We have some concerns about the Lunar Transfer Vehicle's RCS thrusters contaminating the LTV itself as well as its payload, the Descent Stack. Exhuast from the LTV's hypergolic thrusters deposit poisons on the outside of the spacecraft, which in turn could be imported to the pressurized environment on space suits.

For the case of the Space Shuttle, it sounds like NASA is not too worried about the level of contamination we'll see from the Orbiter pluming the International Space Station. The primary difference is that the Orbiter will be arriving at the space station only once every few months, and its thrusters are aligned to avoid pluming the vehicle it is approaching.
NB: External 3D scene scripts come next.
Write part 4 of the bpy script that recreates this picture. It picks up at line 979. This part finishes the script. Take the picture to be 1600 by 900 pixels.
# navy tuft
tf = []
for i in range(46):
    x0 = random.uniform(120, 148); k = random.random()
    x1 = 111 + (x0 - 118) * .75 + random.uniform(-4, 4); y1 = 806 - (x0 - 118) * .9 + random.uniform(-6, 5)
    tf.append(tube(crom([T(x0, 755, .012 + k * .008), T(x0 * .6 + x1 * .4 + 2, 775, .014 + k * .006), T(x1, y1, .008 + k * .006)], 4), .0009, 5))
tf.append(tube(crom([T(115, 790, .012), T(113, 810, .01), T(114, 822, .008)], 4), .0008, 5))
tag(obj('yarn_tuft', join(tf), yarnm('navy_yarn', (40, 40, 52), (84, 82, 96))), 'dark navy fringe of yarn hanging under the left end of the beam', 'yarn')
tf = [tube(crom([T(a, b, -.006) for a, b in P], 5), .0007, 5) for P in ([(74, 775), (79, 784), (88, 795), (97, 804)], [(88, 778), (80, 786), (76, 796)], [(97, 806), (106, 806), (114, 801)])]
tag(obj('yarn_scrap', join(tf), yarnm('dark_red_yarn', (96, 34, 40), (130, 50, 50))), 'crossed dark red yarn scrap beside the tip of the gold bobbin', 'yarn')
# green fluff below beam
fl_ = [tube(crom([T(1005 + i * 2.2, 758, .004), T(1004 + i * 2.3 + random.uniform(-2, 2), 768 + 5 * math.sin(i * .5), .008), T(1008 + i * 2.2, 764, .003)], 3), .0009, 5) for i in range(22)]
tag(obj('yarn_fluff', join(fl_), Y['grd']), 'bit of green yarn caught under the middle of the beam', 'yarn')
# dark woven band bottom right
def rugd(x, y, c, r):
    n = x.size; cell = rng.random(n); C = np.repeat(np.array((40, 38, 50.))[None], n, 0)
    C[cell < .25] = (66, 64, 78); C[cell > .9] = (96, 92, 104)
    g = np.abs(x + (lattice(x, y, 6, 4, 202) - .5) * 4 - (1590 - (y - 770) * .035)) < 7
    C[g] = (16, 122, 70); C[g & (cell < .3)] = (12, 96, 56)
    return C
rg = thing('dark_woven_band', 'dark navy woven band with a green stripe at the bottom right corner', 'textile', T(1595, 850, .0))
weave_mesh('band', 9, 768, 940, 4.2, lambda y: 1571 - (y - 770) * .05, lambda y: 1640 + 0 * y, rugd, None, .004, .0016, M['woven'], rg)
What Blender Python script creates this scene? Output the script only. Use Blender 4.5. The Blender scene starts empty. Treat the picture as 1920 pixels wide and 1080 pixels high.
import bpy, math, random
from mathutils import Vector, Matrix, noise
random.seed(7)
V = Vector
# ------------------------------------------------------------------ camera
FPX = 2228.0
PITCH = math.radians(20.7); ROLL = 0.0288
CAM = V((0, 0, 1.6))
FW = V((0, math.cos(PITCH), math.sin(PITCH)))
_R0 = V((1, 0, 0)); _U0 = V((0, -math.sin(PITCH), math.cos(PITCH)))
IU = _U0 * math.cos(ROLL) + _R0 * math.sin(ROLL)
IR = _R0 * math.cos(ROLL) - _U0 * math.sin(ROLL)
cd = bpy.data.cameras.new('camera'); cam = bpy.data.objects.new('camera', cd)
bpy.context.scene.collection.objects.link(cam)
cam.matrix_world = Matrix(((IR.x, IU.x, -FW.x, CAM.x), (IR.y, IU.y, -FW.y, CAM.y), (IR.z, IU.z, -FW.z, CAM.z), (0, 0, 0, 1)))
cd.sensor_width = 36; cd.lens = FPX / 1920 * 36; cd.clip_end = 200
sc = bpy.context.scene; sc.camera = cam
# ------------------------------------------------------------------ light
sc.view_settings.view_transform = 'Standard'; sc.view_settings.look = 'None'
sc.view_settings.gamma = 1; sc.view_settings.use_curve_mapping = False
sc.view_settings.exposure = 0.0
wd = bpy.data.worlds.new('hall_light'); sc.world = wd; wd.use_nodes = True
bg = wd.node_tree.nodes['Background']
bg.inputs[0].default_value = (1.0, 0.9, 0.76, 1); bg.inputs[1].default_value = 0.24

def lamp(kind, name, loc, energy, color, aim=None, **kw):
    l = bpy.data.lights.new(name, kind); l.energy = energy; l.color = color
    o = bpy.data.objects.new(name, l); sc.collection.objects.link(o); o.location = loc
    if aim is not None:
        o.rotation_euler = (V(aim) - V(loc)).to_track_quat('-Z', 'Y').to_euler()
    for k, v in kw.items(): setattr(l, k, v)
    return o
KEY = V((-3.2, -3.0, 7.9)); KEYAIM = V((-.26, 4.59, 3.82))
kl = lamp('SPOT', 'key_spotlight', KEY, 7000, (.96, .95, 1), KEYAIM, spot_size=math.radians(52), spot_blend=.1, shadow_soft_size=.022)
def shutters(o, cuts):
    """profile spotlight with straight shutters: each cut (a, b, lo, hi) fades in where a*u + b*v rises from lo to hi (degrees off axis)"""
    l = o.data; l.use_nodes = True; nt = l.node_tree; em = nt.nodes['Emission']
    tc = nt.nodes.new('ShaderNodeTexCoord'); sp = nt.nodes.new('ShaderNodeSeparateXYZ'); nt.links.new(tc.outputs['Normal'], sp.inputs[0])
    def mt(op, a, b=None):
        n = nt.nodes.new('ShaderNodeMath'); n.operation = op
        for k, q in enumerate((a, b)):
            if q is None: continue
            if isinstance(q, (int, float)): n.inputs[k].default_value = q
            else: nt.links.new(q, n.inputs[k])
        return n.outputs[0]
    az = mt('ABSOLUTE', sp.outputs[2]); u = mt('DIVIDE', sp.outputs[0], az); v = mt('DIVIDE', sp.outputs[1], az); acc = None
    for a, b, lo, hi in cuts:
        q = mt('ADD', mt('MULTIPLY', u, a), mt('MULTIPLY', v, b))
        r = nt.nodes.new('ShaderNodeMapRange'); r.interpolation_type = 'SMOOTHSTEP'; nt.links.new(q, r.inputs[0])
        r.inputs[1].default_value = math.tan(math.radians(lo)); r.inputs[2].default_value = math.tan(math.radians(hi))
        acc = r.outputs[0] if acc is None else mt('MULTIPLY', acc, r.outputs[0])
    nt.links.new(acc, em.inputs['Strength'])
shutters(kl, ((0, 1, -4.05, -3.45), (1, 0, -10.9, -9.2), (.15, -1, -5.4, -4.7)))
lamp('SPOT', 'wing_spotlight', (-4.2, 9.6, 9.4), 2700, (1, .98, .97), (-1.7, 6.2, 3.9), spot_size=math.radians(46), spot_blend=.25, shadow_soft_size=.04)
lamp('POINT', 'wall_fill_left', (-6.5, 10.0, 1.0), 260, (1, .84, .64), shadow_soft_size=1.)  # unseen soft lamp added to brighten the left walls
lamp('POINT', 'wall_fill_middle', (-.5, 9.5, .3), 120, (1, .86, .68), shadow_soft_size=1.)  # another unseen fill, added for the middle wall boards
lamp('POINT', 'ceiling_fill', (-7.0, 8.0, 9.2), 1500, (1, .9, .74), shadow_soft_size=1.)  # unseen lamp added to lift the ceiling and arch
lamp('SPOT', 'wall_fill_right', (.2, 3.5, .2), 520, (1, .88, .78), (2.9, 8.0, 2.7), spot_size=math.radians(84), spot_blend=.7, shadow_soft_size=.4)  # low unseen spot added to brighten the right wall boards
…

The Orbiter's -Z thrusters in the nose and tail are canted at an angle. The X vectors cancel each other out giving you a net thrust in the +Z direction.

The Space Station external contamination team has been, is, and will be assessing all aspects of external contamination induced on-orbit on both the Internataionl Space Station and the Space Shuttle Orbiter. Included in these assessments is the effect of Orbiter plume-induced contamination. Monomethyl hydrazine-nitrate was identified as the principal contaminant in the Orbiter exhaust. The assessments to date indicate contamination to be minimal and of no identifiable concern. These assessments incorporate the latest experimental results obtained on a recent Shuttle-Mir flight.

So whether this is applicable to the concern about the LTV pluming itself is still an open question. The LTV still has the risk of pluming itself and its payload (the landing stack) every time it fires its thrusters. If the LTV is to spend a long time in orbit and make multiple sorties to the moon, then we will need assess plume contamination after each flight and consider methods for keeping the thruster exhaust away from the spacecraft in the design during the initial design of the vehicle.